This week WIN Wednesdays woman is Christina A. Brodbeck. Christina is the co-founder of theicebreak, an app for couples to make the most out of their relationships. Prior to theicebreak, Christina was a founding team member at YouTube and the company’s first UI Designer. She later went on to lead UI for YouTube Mobile. She is an active angel investor and mentor at various places like 500 Startups and The Designer Fund. Follow Christina and theicebreak on Twitter.

Why do you think there aren’t more women angels/investors?
What do you think can be done to change that?

Women need to take it upon themselves to become more comfortable
with risk. Investing is a risky business, and there are no guarantees you’ll
make a profit or even get your money back. Women need to become
more comfortable with the instability of seed stage investing. I’ve spoken
with a lot of women who are more at ease playing traditional markets
or participating in institutional investment opportunities (e.g. – series A
and B) where there is less risk; they are, however, intimidated by angel
investing. I’ve had many interactions with fellow female investors where
they try to treat angel deals like institutional deals, and expect the founders
to have five year detailed financial projections. This is unrealistic; if you
are investing in an angel deal, their financial projections, and most likely
their entire company idea will change a number of times. Women need to
become comfortable with this risk.

We also need to create more women with wealth in the tech sector. To do
this, we need to get women into start-up companies at very early stages,
either as founders or as early employees, so they can get enough equity to
make money to invest. Traditionally early employees are technical, and so

we need to get more women into science, technology, and design so that
they can fill those roles. In addition, we need more startups and investors
to recognize the value of non-technical roles early on. A great business or
marketing person can make just as good a founder as a great engineer.

What was one of the most helpful pieces of advice you
received during your career?

The best advice I received was that as an entrepreneur, you are both a
person and a company. You are the face of both and you need to be
confident and be able to sell yourself if you’re going to have any hope of
selling your vision.

What was one of the biggest mistakes you’ve made during
your career? What did you learn from it?

Growing up, I mistakenly thought that your career is where you make
money, and your hobbies are where you have fun. Society tends to
encourage this mentality, teaching children that the only way to be
successful is to become a doctor, lawyer, or engineer. It took me a bit
longer than it should have to recognize that my hobby of designing Web
sites, something I desperately loved, could also be my career. I was a
history and pre-law major in college. When I made the decision to not apply
to law school and instead pursue design, it was a real turning point. Now
I’m able to do what I love every day and profit from it too!

As a kid, what did you want to be when you grew up?

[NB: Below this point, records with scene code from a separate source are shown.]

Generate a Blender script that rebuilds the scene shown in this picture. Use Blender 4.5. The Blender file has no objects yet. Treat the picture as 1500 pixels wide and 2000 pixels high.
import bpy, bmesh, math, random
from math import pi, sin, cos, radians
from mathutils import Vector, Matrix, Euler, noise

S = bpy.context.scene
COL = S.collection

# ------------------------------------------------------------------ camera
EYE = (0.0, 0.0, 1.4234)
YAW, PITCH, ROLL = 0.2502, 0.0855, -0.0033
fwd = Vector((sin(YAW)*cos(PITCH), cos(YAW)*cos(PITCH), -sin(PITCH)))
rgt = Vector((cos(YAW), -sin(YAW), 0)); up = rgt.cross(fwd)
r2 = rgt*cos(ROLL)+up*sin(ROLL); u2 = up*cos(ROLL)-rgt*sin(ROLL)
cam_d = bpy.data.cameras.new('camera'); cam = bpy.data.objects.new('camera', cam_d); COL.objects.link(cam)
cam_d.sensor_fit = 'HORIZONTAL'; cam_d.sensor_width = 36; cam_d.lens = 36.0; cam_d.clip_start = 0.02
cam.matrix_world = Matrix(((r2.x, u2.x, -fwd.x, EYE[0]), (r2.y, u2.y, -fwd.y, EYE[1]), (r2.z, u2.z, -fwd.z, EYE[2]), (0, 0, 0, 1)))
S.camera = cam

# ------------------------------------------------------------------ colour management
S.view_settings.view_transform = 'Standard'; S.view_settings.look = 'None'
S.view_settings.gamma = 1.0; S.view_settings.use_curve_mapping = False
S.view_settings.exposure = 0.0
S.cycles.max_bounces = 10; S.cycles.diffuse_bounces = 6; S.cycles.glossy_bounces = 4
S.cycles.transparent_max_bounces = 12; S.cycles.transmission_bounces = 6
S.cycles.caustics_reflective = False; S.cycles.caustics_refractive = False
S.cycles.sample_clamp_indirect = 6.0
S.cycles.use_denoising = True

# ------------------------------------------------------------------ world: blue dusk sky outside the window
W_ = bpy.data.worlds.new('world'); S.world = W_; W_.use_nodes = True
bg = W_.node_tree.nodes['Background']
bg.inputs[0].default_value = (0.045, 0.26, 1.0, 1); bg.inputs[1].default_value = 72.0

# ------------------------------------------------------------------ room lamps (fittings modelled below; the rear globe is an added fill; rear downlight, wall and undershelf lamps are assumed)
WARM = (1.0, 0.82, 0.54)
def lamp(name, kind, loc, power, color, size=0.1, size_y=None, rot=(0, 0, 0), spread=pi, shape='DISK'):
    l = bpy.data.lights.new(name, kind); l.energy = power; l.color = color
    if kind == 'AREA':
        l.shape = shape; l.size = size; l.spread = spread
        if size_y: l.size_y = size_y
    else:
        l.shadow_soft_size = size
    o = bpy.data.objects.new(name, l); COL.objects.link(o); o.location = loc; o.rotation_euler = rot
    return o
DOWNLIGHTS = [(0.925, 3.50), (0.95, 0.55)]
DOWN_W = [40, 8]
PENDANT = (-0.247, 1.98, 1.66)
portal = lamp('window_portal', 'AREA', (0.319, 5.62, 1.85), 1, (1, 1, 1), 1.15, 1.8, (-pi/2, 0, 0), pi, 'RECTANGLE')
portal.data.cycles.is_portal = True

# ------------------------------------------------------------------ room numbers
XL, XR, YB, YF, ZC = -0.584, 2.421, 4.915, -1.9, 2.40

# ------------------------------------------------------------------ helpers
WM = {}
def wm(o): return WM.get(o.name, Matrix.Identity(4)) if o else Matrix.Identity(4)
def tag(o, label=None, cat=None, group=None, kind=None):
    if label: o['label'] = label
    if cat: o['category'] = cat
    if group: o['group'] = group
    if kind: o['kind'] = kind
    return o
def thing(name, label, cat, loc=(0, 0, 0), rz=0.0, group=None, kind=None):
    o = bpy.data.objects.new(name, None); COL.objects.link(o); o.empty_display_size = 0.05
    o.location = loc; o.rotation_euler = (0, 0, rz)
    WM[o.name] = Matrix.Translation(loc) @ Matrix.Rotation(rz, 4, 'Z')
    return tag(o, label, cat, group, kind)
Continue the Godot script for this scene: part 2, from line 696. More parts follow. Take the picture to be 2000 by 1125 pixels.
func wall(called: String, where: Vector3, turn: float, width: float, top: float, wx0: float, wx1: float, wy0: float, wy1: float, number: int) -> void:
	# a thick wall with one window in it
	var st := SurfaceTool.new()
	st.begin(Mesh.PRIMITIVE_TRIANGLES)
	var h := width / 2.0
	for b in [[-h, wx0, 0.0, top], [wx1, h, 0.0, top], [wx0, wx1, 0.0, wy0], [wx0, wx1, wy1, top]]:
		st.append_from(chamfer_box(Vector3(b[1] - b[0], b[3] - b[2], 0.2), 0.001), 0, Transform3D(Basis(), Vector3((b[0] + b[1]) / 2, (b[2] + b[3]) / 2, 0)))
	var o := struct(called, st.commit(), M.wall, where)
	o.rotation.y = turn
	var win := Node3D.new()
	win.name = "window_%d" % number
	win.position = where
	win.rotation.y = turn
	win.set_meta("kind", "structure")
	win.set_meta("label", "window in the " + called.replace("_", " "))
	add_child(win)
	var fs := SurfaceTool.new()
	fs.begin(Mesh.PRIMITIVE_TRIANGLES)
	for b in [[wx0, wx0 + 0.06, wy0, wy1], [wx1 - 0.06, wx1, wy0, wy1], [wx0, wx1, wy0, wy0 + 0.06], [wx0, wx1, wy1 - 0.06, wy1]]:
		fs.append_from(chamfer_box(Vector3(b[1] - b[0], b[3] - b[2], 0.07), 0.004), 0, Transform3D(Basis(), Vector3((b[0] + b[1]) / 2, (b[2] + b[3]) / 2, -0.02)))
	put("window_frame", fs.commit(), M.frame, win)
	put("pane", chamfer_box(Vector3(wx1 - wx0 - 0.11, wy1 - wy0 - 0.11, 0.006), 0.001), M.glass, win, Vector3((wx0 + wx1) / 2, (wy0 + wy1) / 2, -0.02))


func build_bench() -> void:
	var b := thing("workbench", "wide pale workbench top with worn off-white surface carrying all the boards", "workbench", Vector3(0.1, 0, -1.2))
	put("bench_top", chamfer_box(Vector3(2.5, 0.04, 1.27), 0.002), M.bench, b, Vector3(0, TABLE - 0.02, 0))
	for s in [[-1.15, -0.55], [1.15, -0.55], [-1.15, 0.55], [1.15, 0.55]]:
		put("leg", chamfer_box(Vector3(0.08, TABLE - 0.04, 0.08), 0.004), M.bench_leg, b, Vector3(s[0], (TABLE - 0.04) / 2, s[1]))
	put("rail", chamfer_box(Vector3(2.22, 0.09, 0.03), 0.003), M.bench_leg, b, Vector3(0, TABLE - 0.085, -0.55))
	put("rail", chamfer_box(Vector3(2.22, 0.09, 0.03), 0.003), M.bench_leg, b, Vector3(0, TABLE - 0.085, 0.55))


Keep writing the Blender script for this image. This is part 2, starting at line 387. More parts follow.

I wanted to be a politician or in the CIA. As a teenager, instead of music
posters, my bedroom door was plastered with magazine cutouts of Franklin
Delano Roosevelt, Hillary Clinton, and Bill Clinton. I was actually kind
of obsessed with FDR, and admired his ability to come up with creative
solutions to complicated problems.

How did you become an entrepreneur and angel investor?

I don’t think it was one particular event that led me to become an
entrepreneur and an angel investor. I was always attracted to new and
exciting things and to helping others do the same.

As a kid family stories of my great-grandfather’s life had a huge impact on
me. I was in awe of his courage, his capacity to take huge risks, and his
desire to go on personal adventures. Despite the equivalent of a fifth grade
education and failed attempts at starting various companies (like a lumber
company), he eventually succeeded by founding a brass works foundry and
faucet company that later sold to American Standard.

As far back as I can remember I was always coming up with new business
ideas and schemes, and trying them out. For example, in college I was
working on starting a t-shirt design business. In high school I designed bags
for my grandmother to sew. When I was in elementary school, my friend and I
would regularly charge the neighborhood kids and parents to attend our talent
shows.

The real risk and a-ha moment, however, happened when I chose to move
out to California from Illinois without a job in sight to pursue my “hobby” of
designing web sites. I’ll never forget my dad saying at the airport “good luck
little pioneer.”

Do you have any advice for those interested in becoming
angel investors?

Stop thinking about it, and just go out and do it already!